Calming the mood back down across the road was Sean McGowan, performing an acoustic set in the tranquil cafe Unit 51. This venue played hosts to many acoustic and solo acts throughout the weekend and was a well needed break from the chaos that surrounded it.

The queue for DMAS in Camp & Furnace had already began reaching down the road well before they were due to take to the stage. Black Honey warmed the crowd up and after a particularly obscure dance routine which had made it’s way through the crowd and created a clearing in the centre of the venue for their performative art. DMAS received the loudest reception of the weekend as they made their way on to the stage in front of the capacity crowd. Performing songs off their latest album For Now and the greatest hits from Hills End; it felt like a reincarnation of the Brit-pop era had descended on Sound City.

A lot of heavy heads returned the following day for another packed day of great bands, however with a slower start than Saturday. The pitch black venue Blade Factory was the setting for two bands on our wish list, Oddity Road and Larkins. Both these bands have been making waves in the music scene in recent months, however we’re disappointing at Sound City, possibly due to the setting of the venue.
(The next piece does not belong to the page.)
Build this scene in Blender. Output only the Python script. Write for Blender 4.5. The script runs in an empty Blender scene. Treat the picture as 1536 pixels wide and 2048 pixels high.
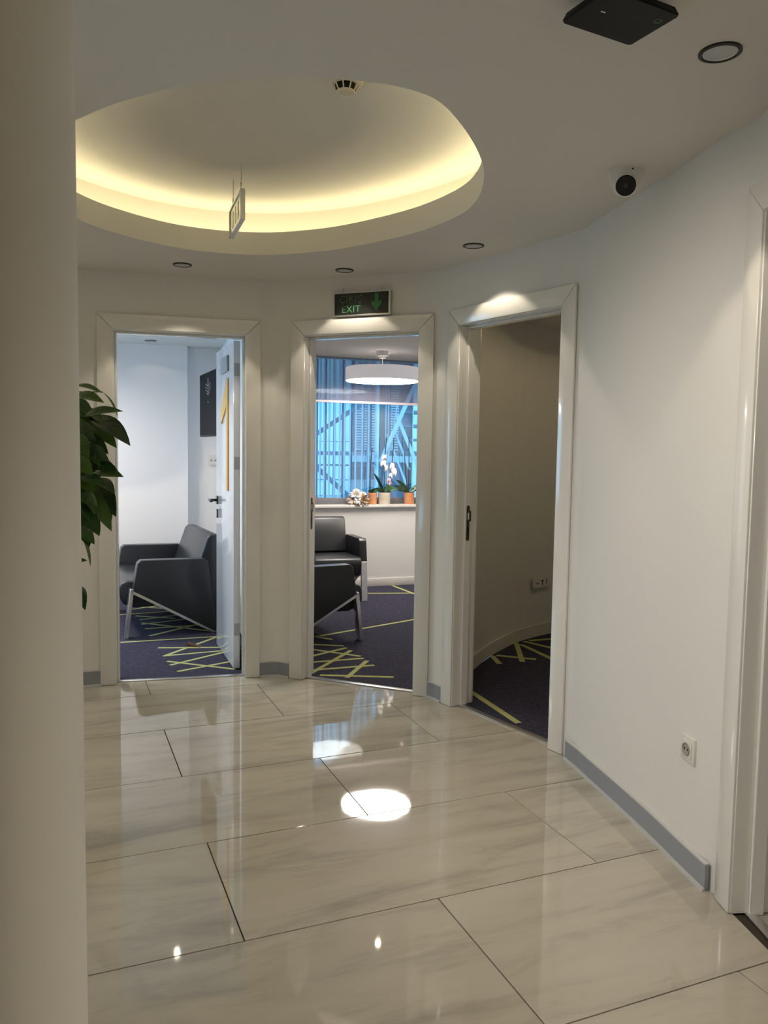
import bpy, bmesh, math, random
from mathutils import Vector, Matrix
random.seed(7)
S = bpy.context.scene
COL = S.collection
R = math.radians

# ------------------------------------------------------------------ camera, sky, lights, exposure
cam = bpy.data.objects.new('camera', bpy.data.cameras.new('camera'))
COL.objects.link(cam)
cam.data.sensor_fit = 'VERTICAL'; cam.data.sensor_height = 32.0
cam.data.lens = 1594.6 / 2048 * 32.0
cam.data.clip_start = 0.02
PITCH, ROLL = 0.0766350, 0.0149818
cp, sp, cr, sr = math.cos(PITCH), math.sin(PITCH), math.cos(ROLL), math.sin(ROLL)
fw = Vector((0, cp, -sp)); up0 = Vector((0, sp, cp)); rt0 = Vector((1, 0, 0))
rt = rt0 * cr + up0 * sr; up = up0 * cr - rt0 * sr
M = Matrix((rt, up, -fw)).transposed().to_4x4(); M.translation = (0, 0, 1.37396)
cam.matrix_world = M
S.camera = cam

S.view_settings.view_transform = 'Standard'
S.view_settings.look = 'None'
S.view_settings.exposure = 0.16
S.view_settings.gamma = 1.0
S.view_settings.use_curve_mapping = False

world = bpy.data.worlds.new('sky'); S.world = world; world.use_nodes = True
bg = world.node_tree.nodes['Background']
bg.inputs[0].default_value = (0.26, 0.63, 1.0, 1); bg.inputs[1].default_value = 4.6
S.cycles.max_bounces = 12; S.cycles.diffuse_bounces = 6; S.cycles.glossy_bounces = 5
S.cycles.transparent_max_bounces = 16
S.cycles.sample_clamp_indirect = 6.0
S.cycles.use_denoising = True
S.cycles.caustics_refractive = False

WARM = (1.0, 0.87, 0.68); NEUTRAL = (1.0, 0.90, 0.76)
def spot(loc, power, deg=86, blend=0.4, col=WARM, radius=0.012):
    d = bpy.data.lights.new('lamp_light', 'SPOT'); d.energy = power; d.color = col
    d.spot_size = R(deg); d.spot_blend = blend; d.shadow_soft_size = radius
    o = bpy.data.objects.new('lamp_light', d); COL.objects.link(o); o.location = loc
    return o
def portal(loc, sx, sy, direction):
    d = bpy.data.lights.new('window_portal', 'AREA'); d.shape = 'RECTANGLE'; d.size = sx; d.size_y = sy
    d.cycles.is_portal = True
    o = bpy.data.objects.new('window_portal', d); COL.objects.link(o); o.location = loc
    o.rotation_euler = Vector(direction).to_track_quat('-Z', 'Z').to_euler()
portal((-3.62, 5.7, 1.5), 2.4, 1.5, (1, 0, 0))
portal((-0.15, 8.28, 1.55), 2.5, 1.4, (0.347, -0.938, 0))
portal((-2.86, 1.95, 0.53), 1.4, 0.50, (1, 0, 0))  # daylight through the added lobby window

# ------------------------------------------------------------------ materials
MATS = {}
def mat(name, col, rough=0.5, metal=0.0, spec=0.5, emit=None, estr=0.0, coat=0.0, noise=0.0, nscale=40.0, bump=0.0, bscale=200.0):
    m = bpy.data.materials.new(name); m.use_nodes = True
    nt = m.node_tree; b = nt.nodes['Principled BSDF']
    b.inputs['Base Color'].default_value = (*col, 1); b.inputs['Roughness'].default_value = rough
    b.inputs['Metallic'].default_value = metal; b.inputs['Specular IOR Level'].default_value = spec
    b.inputs['Coat Weight'].default_value = coat
    if emit:
        b.inputs['Emission Color'].default_value = (*emit, 1); b.inputs['Emission Strength'].default_value = estr
    tc = nt.nodes.new('ShaderNodeTexCoord')
    if noise > 0:
        n = nt.nodes.new('ShaderNodeTexNoise'); n.inputs['Scale'].default_value = nscale; n.inputs['Detail'].default_value = 5
        nt.links.new(tc.outputs['Object'], n.inputs['Vector'])
        r = nt.nodes.new('ShaderNodeValToRGB')
        r.color_ramp.elements[0].position = 0.3; r.color_ramp.elements[1].position = 0.7
        r.color_ramp.elements[0].color = (*[c * (1 - noise) for c in col], 1)
        r.color_ramp.elements[1].color = (*[min(1, c * (1 + noise)) for c in col], 1)
        nt.links.new(n.outputs['Fac'], r.inputs['Fac']); nt.links.new(r.outputs['Color'], b.inputs['Base Color'])
    if bump > 0:
        n2 = nt.nodes.new('ShaderNodeTexNoise'); n2.inputs['Scale'].default_value = bscale; n2.inputs['Detail'].default_value = 4
        nt.links.new(tc.outputs['Object'], n2.inputs['Vector'])
        bp = nt.nodes.new('ShaderNodeBump'); bp.inputs['Strength'].default_value = bump; bp.inputs['Distance'].default_value = 0.002
        nt.links.new(n2.outputs['Fac'], bp.inputs['Height']); nt.links.new(bp.outputs['Normal'], b.inputs['Normal'])
    MATS[name] = m
    return m

PAINT = mat('white_paint', (0.75, 0.74, 0.71), 0.55, spec=0.3, bump=0.04, bscale=30)
ROOMPAINT = mat('room_paint', (0.80, 0.79, 0.79), 0.6, spec=0.25)
CEIL = mat('ceiling_paint', (0.69, 0.665, 0.615), 0.7, spec=0.2)
LACQ = mat('white_lacquer', (0.78, 0.77, 0.735), 0.14, spec=0.5, coat=0.3)
LEAFLACQ = mat('door_leaf_lacquer', (0.80, 0.80, 0.82), 0.10, spec=0.5, coat=0.3)
GREYBASE = mat('grey_skirting', (0.26, 0.282, 0.315), 0.35, spec=0.5)
SKIRTCAP = mat('skirting_bead', (0.55, 0.56, 0.56), 0.3)
GROUT = mat('dark_grout', (0.045, 0.035, 0.025), 0.9)
CARPET = mat('purple_grey_carpet', (0.048, 0.047, 0.074), 0.95, spec=0.1, noise=0.35, nscale=60, bump=0.6, bscale=500)
STRIPE = mat('lime_carpet_stripe', (0.46, 0.47, 0.20), 0.95, spec=0.1, noise=0.15, nscale=120)
ALU = mat('brushed_aluminium', (0.72, 0.72, 0.72), 0.3, metal=1.0)
STEEL = mat('hinge_steel', (0.42, 0.40, 0.38), 0.4, metal=1.0)
CHROME = mat('chrome', (0.78, 0.77, 0.77), 0.28, metal=1.0)
BLACKM = mat('black_metal', (0.012, 0.012, 0.016), 0.25, spec=0.5)
BLACKP = mat('black_plastic', (0.006, 0.006, 0.005), 0.45, spec=0.15)
WHITEP = mat('white_plastic', (0.72, 0.70, 0.66), 0.35)
CREAMP = mat('detector_plastic', (0.62, 0.57, 0.47), 0.4)
GREYP = mat('grey_plastic', (0.33, 0.33, 0.34), 0.4)
LEATHER = mat('charcoal_leather', (0.022, 0.024, 0.028), 0.33, spec=0.5, bump=0.12, bscale=260)
YELLOW = mat('yellow_acrylic', (0.78, 0.44, 0.06), 0.35)
REFLECTOR = mat('satin_reflector', (0.34, 0.34, 0.34), 0.35, metal=0.6)
LENS = mat('frosted_lamp_lens', (0.50, 0.51, 0.51), 0.4)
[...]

Indie-pop outfit Vistas had travelled from Edinburgh and were the hidden gem of the weekend. With their catchy riffs and sing-along vocals, Vistas revitalised Sound City from it’s hangover and restarted the festival’s missing excitement. Keir continued the energy in Hangar 34 before Cassia brought a touch of the beach to the industrial landscape with their up-beat guitar riffs.

The longest queue of the weekend wasn’t at the main stage, it was at Baltic Market for Red Rum Club’s incredible performance. Trumpets reverberating down the streets was the calling card coming from the back of the market where Red Rum Club were clambering around the stage and delivering their spectacular live performance.

Peace closed the festival, however they were one of the more disappointing bands of the weekend as after leaving the energy of Red Rum Club it was a sudden drop in atmosphere as they lifelessly introduced their songs and performed with less passion and enthusiasm than the unsigned bands who had been fighting for their right to be at the prestigious festival.